Mariano Antolín Rato / A veces uno piensa que hay una especie de cuadro de mandos donde se activan los horrores que afectan al ser humano. También que le ha tocado vivir en un momento en el que casi todos los botones de ese perverso tablero están en on. Es una sensación bastante frecuente. Que se habita en el peor de los mundos posibles constituye una creencia fácilmente detectable históricamente —también la contraria—. Pero hay que estar muy ciego, o ser el filósofo Pangloss, de Voltaire, para no ver que la historia humana es simultáneamente la de la brutalidad, el asesinato, el exterminio en masa, la corrupción y el horror cíclico. Ningún país está libre de eso; ninguna tribu es inocente por completo.
Y aquí seguimos, sin embargo. Porque, a pesar de semejante salvajada secular, la humanidad ha progresado, puede que sin haber salido del eterno retorno de lo mismo. El apocalíptico final basado en datos que solo se niegan a aceptar quienes manejan el cuadro de mandos de sus intereses financieros, aún permite una existencia con menos dolores, mayores libertades para elegir una forma de vida alejada de la esclavitud literal, posibilidades de oponerse, por poco efectivas que resulten, a unos sistemas políticos empeñados en machacar cualquier manifestación de disidencia frente a su inamovible statu quo.
¡Uf! Dejo al fin tanta filosofía de andar por casa porque mi intención era ocuparme de las Navidades —de ahí el título—. Y en concreto de una frase oída en la televisión. Esta: “Las navidades son sinónimo de compras”. Encabezaba una información sobre los millones de euros que se iba a gastar la gente con motivo de estas fiestas que tanta ilusión les producen a casi todos. Incluía los consabidos tópicos sobre la felicidad de las familias unidas, los que vuelven a casa por estas fechas… y, en fin, los pretendidamente eróticos eslóganes de colonias, perfumes y demás regalos que se intercambian quienes tanto se quieren.
Luego, como era una tarde de domingo, ya se sabe, me dediqué a leer los periódicos y sus suplementos. En un estado de idiocia durante el que se pierde (o mata, si me pongo más exaltado) el tiempo, muestro gran interés por una noticia que ocupa una página entera. Cuenta que en la plaza de Cataluña, “epicentro turístico y comercial de Barcelona, y coincidiendo con plena campaña de Navidad, Inditex inauguró una tienda de Zara, su marca insignia”. Ocupa un edificio de 1931 que ha sido sede en la ciudad del Banco Bilbao. Y añade: “preserva los principales elementos arquitectónicos, como la cúpula acristalada, el atrio columnado con suelos de mármol y los murales de la escalera peatonal”.

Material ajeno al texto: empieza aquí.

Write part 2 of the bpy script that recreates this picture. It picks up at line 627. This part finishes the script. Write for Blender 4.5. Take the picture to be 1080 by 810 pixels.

Vamos, que el banco se ha convertido en un moderno templo comercial que “en línea con el Plan Medioambiental de Inditex” —las mayúsculas son del original— “responde al concepto más avanzado de sostenibilidad […] lo que representa una reducción del 30% de consumo eléctrico y un 40% del de agua”.
Es algo que se corresponde con esa tendencia actual (y los ejemplos abundan, pero enumerar los que se me ocurren ocuparía demasiado espacio) del ocultamiento de las entidades bancarias. Prefieren realizar sus chanchullos al amparo de internet y dejan que sean sus agencias convertidas en tiendas las que den la cara y atraigan al consumidor que, en definitiva, incrementará su valor, en bolsa o donde sea.
Pero hete aquí, que cuando me disponía a enrollarme sobre los que manejan el cuadro de manos mencionado al principio, en otro periódico (revista quincenal en realidad, The New York Review of Books), me encuentro con un artículo de Zadie Smith, famosa, joven y guapa novelista, aunque mis preferencias se inclinen por sus ensayos. Se titula, traducido, “Sobre optimismo y desesperación”. Me interesa de tal modo que no he podido dejar de glosarlo —ella se refiere a la recepción de un premio en Alemania—, y con múltiples variantes incluirlo al principio. Mi deseo es que se integre con el resto de lo escrito.